The Perfect, Stone-Hard Beauty

The Poet with His Face in His Hands

You want to cry aloud for your
mistakes. But to tell the truth the world
doesn’t need anymore of that sound.

So if you’re going to do it and can’t
stop yourself, if your pretty mouth can’t
hold it in, at least go by yourself across

the forty fields and the forty dark inclines
of rocks and water to the place where
the falls are flinging out their white sheets

like crazy, and there is a cave behind all that
jubilation and water fun and you can
stand there, under it, and roar all you

want and nothing will be disturbed; you can
drip with despair all afternoon and still,
on a green branch, its wings just lightly touched

by the passing foil of the water, the thrush,
puffing out its spotted breast, will sing
of the perfect, stone-hard beauty of everything.

–Mary Oliver

For years my longtime friend Andrew sent out a Sunday morning letter. His poetic insights are always exceptional as are his observations about life. Because Andrew is less of a talker and more of a writer, I have come to rely on those Sunday morning notes to have some sense of the weather patterns forming over his inner landscape.
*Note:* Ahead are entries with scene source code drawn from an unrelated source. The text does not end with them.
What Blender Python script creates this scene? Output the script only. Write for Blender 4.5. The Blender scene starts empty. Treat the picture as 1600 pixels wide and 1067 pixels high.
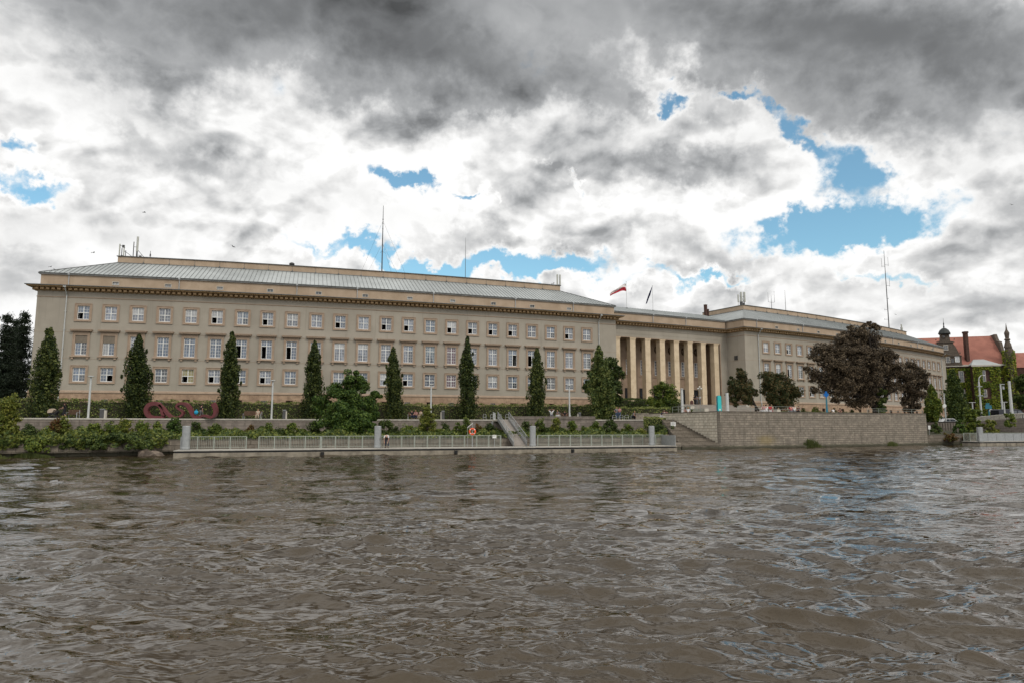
import bpy, bmesh, math, random
import numpy as np
from mathutils import Vector, Matrix
from math import sin, cos, pi, radians, sqrt, exp, atan2

C = bpy.context.scene.collection
SC = bpy.context.scene

# ------------------------------------------------------------------ camera
TH = 0.1225; CAMH = 2.6; FPX = 1066.67
cam = bpy.data.cameras.new("camera"); camo = bpy.data.objects.new("camera", cam); C.objects.link(camo)
camo.location = (0, 0, CAMH); camo.rotation_euler = (pi/2 + TH, 0, 0)
cam.lens = 24.0; cam.sensor_width = 36.0; cam.clip_start = 0.1; cam.clip_end = 12000
SC.camera = camo
SC.render.resolution_x = 1024; SC.render.resolution_y = 682

# ------------------------------------------------------------------ light, exposure
SUN_EL = radians(48); SUN_AZ = radians(143)     # azimuth clockwise from +Y (the view direction)
sl = bpy.data.lights.new("sun", 'SUN'); sl.energy = 1.35; sl.angle = radians(14); sl.color = (1.0, 0.94, 0.84)
so = bpy.data.objects.new("sun", sl); C.objects.link(so)
_sd = Vector((sin(SUN_AZ)*cos(SUN_EL), cos(SUN_AZ)*cos(SUN_EL), sin(SUN_EL)))
so.rotation_euler = _sd.to_track_quat('Z', 'Y').to_euler(); so.location = (60, -40, 80)
SC.view_settings.view_transform = 'Standard'; SC.view_settings.look = 'None'
SC.view_settings.exposure = 0.0; SC.view_settings.gamma = 1.0

# ------------------------------------------------------------------ node helpers
class NT:
    def __init__(s, tree): s.t = tree; s.n = tree.nodes; s.l = tree.links
    def node(s, typ, **kw):
        n = s.n.new(typ)
        for k, v in kw.items(): setattr(n, k, v)
        return n
    def link(s, a, b): s.l.new(a, b)
    def put(s, sock, v):
        if isinstance(v, (int, float)): sock.default_value = v
        elif isinstance(v, (tuple, list)):
            sock.default_value = tuple(v) if len(v) == len(sock.default_value) else tuple(v) + (1,)
        else: s.link(v, sock)
    def math(s, op, a, b=0.0, c=None, clamp=False):
        n = s.node('ShaderNodeMath', operation=op, use_clamp=clamp)
        s.put(n.inputs[0], a); s.put(n.inputs[1], b)
        if c is not None: s.put(n.inputs[2], c)
        return n.outputs[0]
    def vmath(s, op, a, b=(0, 0, 0)):
        n = s.node('ShaderNodeVectorMath', operation=op); s.put(n.inputs[0], a)
        if op == 'SCALE': s.put(n.inputs['Scale'], b)
        else: s.put(n.inputs[1], b)
        return n.outputs[0]
    def noise(s, vec, scale, detail=4.0, rough=0.55, dist=0.0, col=False):
        n = s.node('ShaderNodeTexNoise')
        if vec is not None: s.link(vec, n.inputs['Vector'])
        n.inputs['Scale'].default_value = scale; n.inputs['Detail'].default_value = detail
        n.inputs['Roughness'].default_value = rough; n.inputs['Distortion'].default_value = dist
        return n.outputs['Color'] if col else n.outputs['Fac']
    def ramp(s, v, lo, hi, a=0.0, b=1.0, smooth=True):
        n = s.node('ShaderNodeMapRange', interpolation_type='SMOOTHSTEP' if smooth else 'LINEAR')
        s.put(n.inputs['Value'], v); n.inputs['From Min'].default_value = lo; n.inputs['From Max'].default_value = hi
        n.inputs['To Min'].default_value = a; n.inputs['To Max'].default_value = b
        return n.outputs['Result']
    def mix(s, f, a, b, mode='MIX'):
        n = s.node('ShaderNodeMix', data_type='RGBA', blend_type=mode)
        s.put(n.inputs[0], f); s.put(n.inputs[6], a); s.put(n.inputs[7], b)
        return n.outputs[2]
    def xyz(s, v):
        n = s.node('ShaderNodeSeparateXYZ'); s.link(v, n.inputs[0]); return n.outputs
    def comb(s, x, y, z):
        n = s.node('ShaderNodeCombineXYZ'); s.put(n.inputs[0], x); s.put(n.inputs[1], y); s.put(n.inputs[2], z); return n.outputs[0]

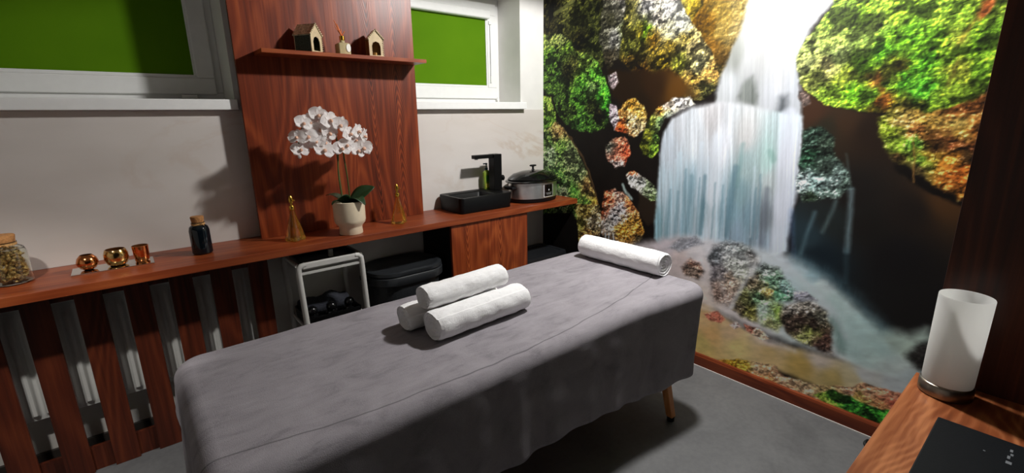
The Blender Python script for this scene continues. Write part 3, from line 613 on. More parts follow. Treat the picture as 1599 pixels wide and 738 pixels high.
co = np.zeros((nv, nu, 3)); co[..., 0] = 0.0; co[..., 1] = -us[None, :] / 1000; co[..., 2] = vs[:, None] / 1000 - vs[0] / 1000
idx = np.arange(nu * nv).reshape(nv, nu)
quads = np.stack([idx[:-1, :-1], idx[1:, :-1], idx[1:, 1:], idx[:-1, 1:]], -1).reshape(-1, 4)
me = bpy.data.meshes.new('wall_mural')
me.vertices.add(nu * nv); me.vertices.foreach_set('co', co.reshape(-1))
me.loops.add(quads.size); me.loops.foreach_set('vertex_index', quads.reshape(-1))
me.polygons.add(len(quads)); me.polygons.foreach_set('loop_start', np.arange(len(quads)) * 4)
me.update(calc_edges=True)
at = me.color_attributes.new('print', 'FLOAT_COLOR', 'POINT')
at.data.foreach_set('color', np.concatenate([lin, np.ones((nv, nu, 1))], -1).reshape(-1).astype(np.float32))
t = NT('printed_wallpaper'); an = t.n('ShaderNodeAttribute'); an.attribute_name = 'print'
t.color(an.outputs['Color']); t.set(Roughness=0.55); t.b.inputs['Specular IOR Level'].default_value = 0.18
mural = bpy.data.objects.new('wall_mural', me); COL.objects.link(mural); me.materials.append(t.m)
mural.location = (XR - 0.001, YB - 0.0005, vs[0] / 1000)
tag(mural, 'photo wallpaper of a forest waterfall over mossy rocks covering the right wall', 'wall mural')
# ================================================================ FURNITURE
# wooden counter along the back wall
tag(MB().box(-1.89, 2.405, 0.904, 2.622, 2.785, 0.941).build('wall_counter', W_X, bevel=0.002),
    'long reddish wooden counter board running along the whole back wall', 'counter')

# slatted radiator screen under it
t = thing('radiator_screen', 'dark wooden slatted screen hiding the white radiator under the counter', 'radiator screen', (-0.3, 2.645, 0))
k = 0
while 0.412 - 0.1655 * k > -1.75:
    x = 0.412 - 0.1655 * k
    MB().box(x, 2.628, 0.0, x + 0.092, 2.646, 0.9035).build('slat', W_SLAT, t, bevel=0.0015); k += 1
MB().box(-1.80, 2.6465, 0.82, 0.504, 2.6645, 0.9035).build('top_rail', W_SLAT, t)
MB().box(-1.80, 2.6465, 0.0, 0.504, 2.6645, 0.118).build('bottom_rail', W_SLAT, t)

# panel radiator
t = thing('radiator', 'white ribbed panel radiator behind the wooden slats', 'radiator', (-0.4, 2.75, 0.28))
m = MB()
x0, x1 = -1.5, 0.40
N = int((x1 - x0) / 0.0055)
prof = []
for i in range(N + 1):
    u = (i * 0.0055) % 0.044
    d = 0.017 * (1 / (1 + math.exp(-(u - 0.010) / 0.0018)) - 1 / (1 + math.exp(-(u - 0.034) / 0.0018)))
    prof.append((x0 + i * (x1 - x0) / N, d))
rows = []
for z, kf, yy in ((0.293, 0, 2.725), (0.295, 0, 2.709), (0.310, 0, 2.706), (0.325, 1, 2.706), (0.60, 1, 2.706), (0.75, 1, 2.706), (0.77, 0, 2.706), (0.79, 0, 2.706), (0.80, 0, 2.710), (0.80, 0, 2.725)):
    rows.append([(x, yy - d * kf, z) for x, d in prof])
m.rings(rows, close=False)
m.build('front_panel', RADW, t, True)
MB().box(x0, 2.728, 0.30, x1, 2.755, 0.79).build('rear_panel', RADW, t, bevel=0.004)
MB().box(x0, 2.704, 0.801, x1, 2.756, 0.812).build('top_grille', RADW, t, bevel=0.003)
for x in (x0 + 0.2, x1 - 0.2): MB().box(x, 2.7555, 0.35, x + 0.04, 2.788, 0.78).build('wall_bracket', RADW, t)
m = MB(); m.tube([(x1 - 0.03, 2.752, 0.30), (x1 + 0.03, 2.752, 0.26), (x1 + 0.03, 2.752, 0.0)], 0.009, 10); m.build('supply_pipe', RADW, t, True)

# tall wood panel with a display shelf
tag(MB().box(0.508, 2.70, 0.942, 1.472, 2.722, 2.739).build('wood_wall_panel', W_V, bevel=0.001),
    'tall reddish wood grain panel standing on the counter between the two windows', 'wall panel')
for x, nm in ((0.56, 'left'), (1.38, 'right')):
    tag(MB().box(x, 2.7225, 0.942, x + 0.04, 2.784, 2.739).build('panel_batten', BLACKM), 'dark spacer batten behind the %s edge of the tall wood panel' % nm, 'batten')
tag(MB().box(0.594, 2.545, 1.857, 1.468, 2.6995, 1.876).build('display_shelf', W_X, bevel=0.001),
    'short reddish wooden shelf on the tall panel carrying small lanterns', 'shelf')

# cabinet under the counter
t = thing('base_cabinet', 'wood grain cabinet with one plain door under the basin', 'cabinet', (1.815, 2.6, 0))
m = MB()
m.box(1.502, 2.442, 0.0, 1.520, 2.78, 0.9035); m.box(2.112, 2.442, 0.0, 2.130, 2.78, 0.9035)
m.box(1.520, 2.442, 0.06, 2.112, 2.78, 0.078); m.box(1.520, 2.77, 0.078, 2.112, 2.78, 0.90); m.box(1.52, 2.46, 0, 2.112, 2.475, 0.06)
m.build('carcass', BLACKM, t)
MB().box(1.504, 2.420, 0.065, 2.128, 2.4405, 0.899).build('door', W_V2, t, bevel=0.0012)

# black storage box in the open bay right of the cabinet
t = thing('storage_box', 'black lidded storage box between cabinet and mural', 'box', (2.37, 2.61, 0))
P = lambda e, z: [(x, y, z) for x, y in rrect(2.16 - e, 2.47 - e, 2.58 + e, 2.76 + e, 0.04)]
MB().rings([P(-.03, 0.0), P(-.02, .02), P(0, .47), P(-.004, .47)], True, True, True).build('body', BLACKM, t, True)
MB().rings([P(.008, .472), P(.010, .50), P(.006, .53), P(-.02, .532), P(-.025, .524), P(-.1, .524)], True, True, True).build('lid', plain('black_lid', (26, 28, 31), 0.42), t, True)

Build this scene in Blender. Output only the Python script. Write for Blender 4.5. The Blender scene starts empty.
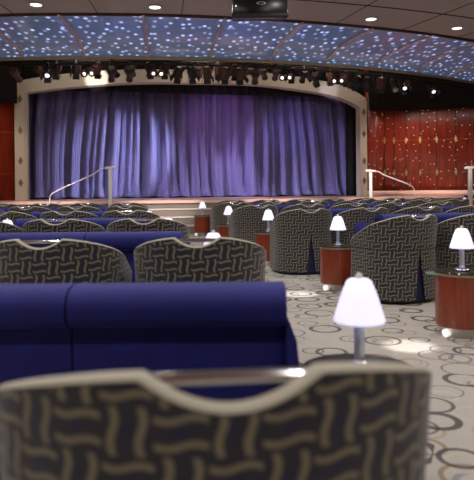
import bpy, bmesh, math, random
from mathutils import Vector, Matrix

random.seed(7)
S = bpy.context.scene
COL = S.collection
PI = math.pi
R = math.radians

# ------------------------------------------------------------------ camera model
CAM_Z, F_PX, HX, HY, ROLL = 1.13, 600.0, 237.0, 188.2, R(0.5)

def ray(px, py):
    dx, dy = px - HX, HY - py
    X = dx * math.cos(ROLL) + dy * math.sin(ROLL)
    Z = -dx * math.sin(ROLL) + dy * math.cos(ROLL)
    return X / F_PX, Z / F_PX

def at_depth(px, py, d):
    a, b = ray(px, py)
    return Vector((a * d, d, CAM_Z + b * d))

def at_height(px, py, z):
    a, b = ray(px, py)
    d = (z - CAM_Z) / b
    return Vector((a * d, d, z))

cam = bpy.data.cameras.new('camera')
co = bpy.data.objects.new('camera', cam)
COL.objects.link(co)
S.camera = co
cam.sensor_width = 36
cam.lens = 45
cam.shift_y = -(240 - HY) / 480
cam.clip_start = 0.02
co.matrix_world = Matrix.Translation((0, 0, CAM_Z)) @ Matrix.Rotation(R(90), 4, 'X') @ Matrix.Rotation(-ROLL, 4, 'Z')
cam.dof.use_dof = True
cam.dof.focus_distance = 7.5
cam.dof.aperture_fstop = 3.0

# ------------------------------------------------------------------ node helpers
class NT:
    def __init__(s, name):
        s.m = bpy.data.materials.new(name)
        s.m.use_nodes = True
        s.t = s.m.node_tree
        s.b = s.t.nodes['Principled BSDF']
    def n(s, typ, **kw):
        nd = s.t.nodes.new(typ)
        for k, v in kw.items():
            setattr(nd, k, v)
        return nd
    def put(s, sock, v):
        if isinstance(v, bpy.types.NodeSocket):
            s.t.links.new(v, sock)
        else:
            sock.default_value = v
    def math(s, op, a, b=None, c=None):
        nd = s.n('ShaderNodeMath', operation=op)
        s.put(nd.inputs[0], a)
        if b is not None: s.put(nd.inputs[1], b)
        if c is not None: s.put(nd.inputs[2], c)
        return nd.outputs[0]
    def mix(s, fac, a, b, blend='MIX'):
        nd = s.n('ShaderNodeMix', data_type='RGBA', blend_type=blend)
        s.put(nd.inputs['Factor'], fac)
        s.put(nd.inputs['A'], a if isinstance(a, bpy.types.NodeSocket) else (*a, 1))
        s.put(nd.inputs['B'], b if isinstance(b, bpy.types.NodeSocket) else (*b, 1))
        return nd.outputs['Result']
    def coord(s, which='Object'):
        return s.n('ShaderNodeTexCoord').outputs[which]
    def sep(s, v):
        nd = s.n('ShaderNodeSeparateXYZ'); s.put(nd.inputs[0], v)
        return nd.outputs
    def scale(s, v, sc):
        nd = s.n('ShaderNodeMapping'); s.put(nd.inputs['Vector'], v)
        nd.inputs['Scale'].default_value = sc
        return nd.outputs[0]
    def noise(s, v, scale, detail=3):
        nd = s.n('ShaderNodeTexNoise'); s.put(nd.inputs['Vector'], v)
        nd.inputs['Scale'].default_value = scale; nd.inputs['Detail'].default_value = detail
        return nd.outputs['Fac']
    def set(s, **kw):
        for k, v in kw.items():
            k = k.replace('_', ' ')
            if isinstance(v, tuple) and len(v) == 3: v = (*v, 1)
            s.put(s.b.inputs[k], v)
        return s
    def bump(s, h, strength=.3, dist=.01):
        nd = s.n('ShaderNodeBump'); nd.inputs['Strength'].default_value = strength
        nd.inputs['Distance'].default_value = dist
        s.put(nd.inputs['Height'], h); s.put(s.b.inputs['Normal'], nd.outputs[0])
    def ramp(s, fac, stops):
        nd = s.n('ShaderNodeValToRGB'); s.put(nd.inputs[0], fac)
        e = nd.color_ramp.elements
        while len(e) < len(stops): e.new(.5)
        for el, (p, c) in zip(e, stops):
            el.position = p; el.color = (*c, 1)
        return nd.outputs[0]

def srgb(r, g, b):
    f = lambda c: (c / 255 / 12.92) if c <= 10 else ((c / 255 + .055) / 1.055) ** 2.4
    return (f(r), f(g), f(b))

M = {}
def plain(name, col, rough=.5, metal=0., var=.12, scale=25, **kw):
    t = NT(name)
    nz = t.noise(t.coord(), scale)
    dark = tuple(c * (1 - var) for c in col); lite = tuple(min(1, c * (1 + var)) for c in col)
    t.set(Base_Color=t.mix(nz, dark, lite), Roughness=rough, Metallic=metal, **kw)
    M[name] = t.m
    return t

def emit(name, col, e, strength, rough=.4):
    t = NT(name)
    t.set(Base_Color=col, Roughness=rough, Emission_Color=e, Emission_Strength=strength)
    M[name] = t.m
    return t

# woven basket pattern of wavy cords
def pattern():
    t = NT('woven_fabric')
    o = t.sep(t.coord('UV'))
    a, b = .072, .074
    U = t.math('DIVIDE', o[0], a); V = t.math('DIVIDE', o[1], b)
    iu = t.math('FLOOR', U); iv = t.math('FLOOR', V)
    fu = t.math('SUBTRACT', U, iu); fv = t.math('SUBTRACT', V, iv)
    par = t.math('FLOORED_MODULO', t.math('ADD', iu, iv), 2.0)
    def bars(x, y, half):
        w = t.math('MULTIPLY', t.math('SINE', t.math('MULTIPLY', y, 2 * PI)), .055)
        xx = t.math('ADD', x, w)
        d = t.math('ABSOLUTE', t.math('SUBTRACT', t.math('ABSOLUTE', t.math('SUBTRACT', xx, .5)), .27))
        mr = t.n('ShaderNodeMapRange', interpolation_type='SMOOTHSTEP')
        t.put(mr.inputs['Value'], d)
        mr.inputs['From Min'].default_value = half - .03; mr.inputs['From Max'].default_value = half + .03
        mr.inputs['To Min'].default_value = 1; mr.inputs['To Max'].default_value = 0
        return mr.outputs[0]
    vb = bars(fu, fv, .075); hb = bars(fv, fu, .07)
    cord = t.math('ADD', t.math('MULTIPLY', vb, par), t.math('MULTIPLY', hb, t.math('SUBTRACT', 1.0, par)))
    # blue lozenge in the middle of each cell
    dm = t.math('ADD', t.math('ABSOLUTE', t.math('SUBTRACT', fu, .5)), t.math('ABSOLUTE', t.math('SUBTRACT', fv, .5)))
    dmm = t.math('LESS_THAN', dm, .2)
    nz = t.noise(t.scale(t.coord('UV'), (1, 1, 1)), 260, 2)
    ground = t.mix(dmm, srgb(40, 38, 48), srgb(28, 26, 66))
    ground = t.mix(t.math('MULTIPLY', nz, .5), ground, srgb(54, 51, 60))
    cc = t.mix(nz, srgb(114, 108, 86), srgb(150, 143, 116))
    t.set(Base_Color=t.mix(cord, ground, cc), Roughness=.85, Sheen_Weight=.25, Sheen_Roughness=.5)
    t.bump(t.math('ADD', cord, t.math('MULTIPLY', nz, .25)), .35, .002)
    M['pattern'] = t.m
pattern()

def velvet(name, c):
    t = NT(name)
    nz = t.noise(t.coord(), 14, 6); nf = t.noise(t.coord(), 400, 2)
    t.set(Base_Color=t.mix(nz, tuple(x * .55 for x in c), tuple(x * 1.45 for x in c)), Roughness=.75,
          Sheen_Weight=.3, Sheen_Roughness=.35, Sheen_Tint=(.25, .3, .95))
    t.bump(nf, .15, .002)
    M[name] = t.m
velvet('velvet', srgb(20, 25, 112))
velvet('navy', srgb(24, 24, 70))
plain('piping', srgb(176, 170, 152), .7, var=.1, scale=120, Sheen_Weight=.2)
plain('chrome', (.75, .75, .77), .12, 1., .05)
plain('steel', (.55, .53, .5), .3, 1., .1)
plain('plinth', srgb(24, 22, 24), .6)
plain('black', srgb(28, 26, 26), .5, var=.3)
plain('black_gloss', srgb(12, 12, 13), .22, var=.2)
plain('rust_black', srgb(84, 56, 46), .5, var=.4)
plain('cream_paint', srgb(206, 196, 178), .5, var=.06, scale=6)
plain('white_paint', srgb(226, 220, 214), .4, var=.05)
plain('ceiling_paint', srgb(208, 196, 184), .75, var=.05, scale=3)
plain('gap', srgb(38, 32, 30), .8)
plain('void', srgb(12, 9, 9), .9, var=.3)
plain('seam', srgb(150, 92, 62), .4)
plain('gold', srgb(205, 175, 120), .3, .8)
plain('diamond_dark', srgb(122, 112, 96), .4, .3)
plain('copper', srgb(222, 184, 166), .32, .3)
plain('brass', srgb(160, 146, 120), .35, .4)
plain('table_top', srgb(66, 58, 50), .12, .35, var=.25, scale=12)
plain('stage_wood', srgb(232, 190, 176), .45, var=.1, scale=8)
plain('stair_carpet', srgb(128, 120, 112), .9, var=.15, scale=40)
plain('stair_nosing', srgb(206, 200, 188), .5, var=.05)
plain('shade_black', srgb(11, 10, 16), .95, var=.2)
t = NT('glass_shelf'); t.set(Base_Color=srgb(170, 205, 190), Roughness=.1, Transmission_Weight=.5, IOR=1.45); M['glass'] = t.m
t = NT('glass_stem'); t.set(Base_Color=srgb(215, 222, 224), Roughness=.08, Metallic=.55); M['stem'] = t.m
# glowing lamp shade : a little brighter where the bulb sits
t = NT('lamp_shade')
z = t.sep(t.coord('Object'))[2]
g = t.ramp(t.math('MULTIPLY_ADD', z, 6.0, -3.9), [(0, (.72, .7, .98)), (.3, (1, .97, 1)), (.75, (.95, .92, 1)), (1, (.72, .7, .9))])
t.set(Base_Color=srgb(225, 222, 240), Roughness=.35, Emission_Color=g, Emission_Strength=.92)
M['shade'] = t.m
emit('bulb_white', (1, 1, 1), (1, .95, .88), 3.)
emit('lens_white', (1, 1, 1), (1, .93, .85), 2.)
emit('step_lens', (.9, .9, .88), (1, .95, .9), .75)
emit('lens_lilac', (1, 1, 1), (.85, .78, 1), 1.6)
emit('lens_warm', (1, .8, .6), (1, .6, .35), .6)

def wood(name, c1, c2, rough=.28, along=2):
    t = NT(name)
    sc = [14, 14, 14]; sc[along] = 1.3
    v = t.scale(t.coord(), tuple(sc))
    nz = t.noise(v, 2.2, 6)
    t.set(Base_Color=t.ramp(nz, [(.3, c1), (.7, c2)]), Roughness=rough, Coat_Weight=.35, Coat_Roughness=.12)
    M[name] = t.m
    return t
wood('drum_wood', srgb(112, 44, 26), srgb(150, 66, 38))

# red wall panels with points of fibre-optic light
def wall_mat(name, stars):
    t = NT(name)
    v = t.scale(t.coord(), (9, 9, .9))
    nz = t.noise(v, 1.6, 5)
    base = t.ramp(nz, [(.3, srgb(122, 34, 18)), (.7, srgb(160, 56, 32))])
    t.set(Base_Color=base, Roughness=.3, Coat_Weight=.3, Coat_Roughness=.15)
    if stars:
        vo = t.n('ShaderNodeTexVoronoi', voronoi_dimensions='2D')
        t.put(vo.inputs['Vector'], t.coord('UV')); vo.inputs['Scale'].default_value = 4.3
        dot = t.math('LESS_THAN', vo.outputs['Distance'], .06)
        on = t.math('GREATER_THAN', t.sep(vo.outputs['Color'])[0], .4)
        amt = t.math('MULTIPLY', dot, on)
        t.set(Emission_Color=(1, .8, .58), Emission_Strength=t.math('MULTIPLY', amt, .9))
    M[name] = t.m
wall_mat('wall_wood', False)
wall_mat('wall_star', True)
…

A few months ago the weekly notes went dark. Too difficult to keep up the commitment? No longer personally enjoyable? Time for a brief hiatus? I wasn’t sure.

But this morning an email from Andrew appeared. I sipped it slowly and carefully, painfully aware that this may be all I get in 2011. Although I can only hope more are coming.

In addition to including the poem by Mary Oliver, Andrew offered his commentary. Too good not to share.

I had come upon a pretty poem by Mary Oliver making her usual argument, that mankind squats like some unrecycled mason jar on an otherwise untouched hill in Tennessee, giving nothing back. It reminded me of a Robinson Jeffers poem in the Oscar Williams anthology of modern poetry from my teen years when I favored strong statements: “I would rather be a worm in a wild apple than a son of man.”

Nature’s hard edge is an appealing ethic. But our weeping is merely the human sound of Nature and as authentic as birdsong, The whine of living is the whirr of our machinery processing the ramshackle software we inherit from eons of earlier generations, a wiring of infinite complexity, mis-coded with contradictions that set us each at individual civil war, but with marvelous power to create.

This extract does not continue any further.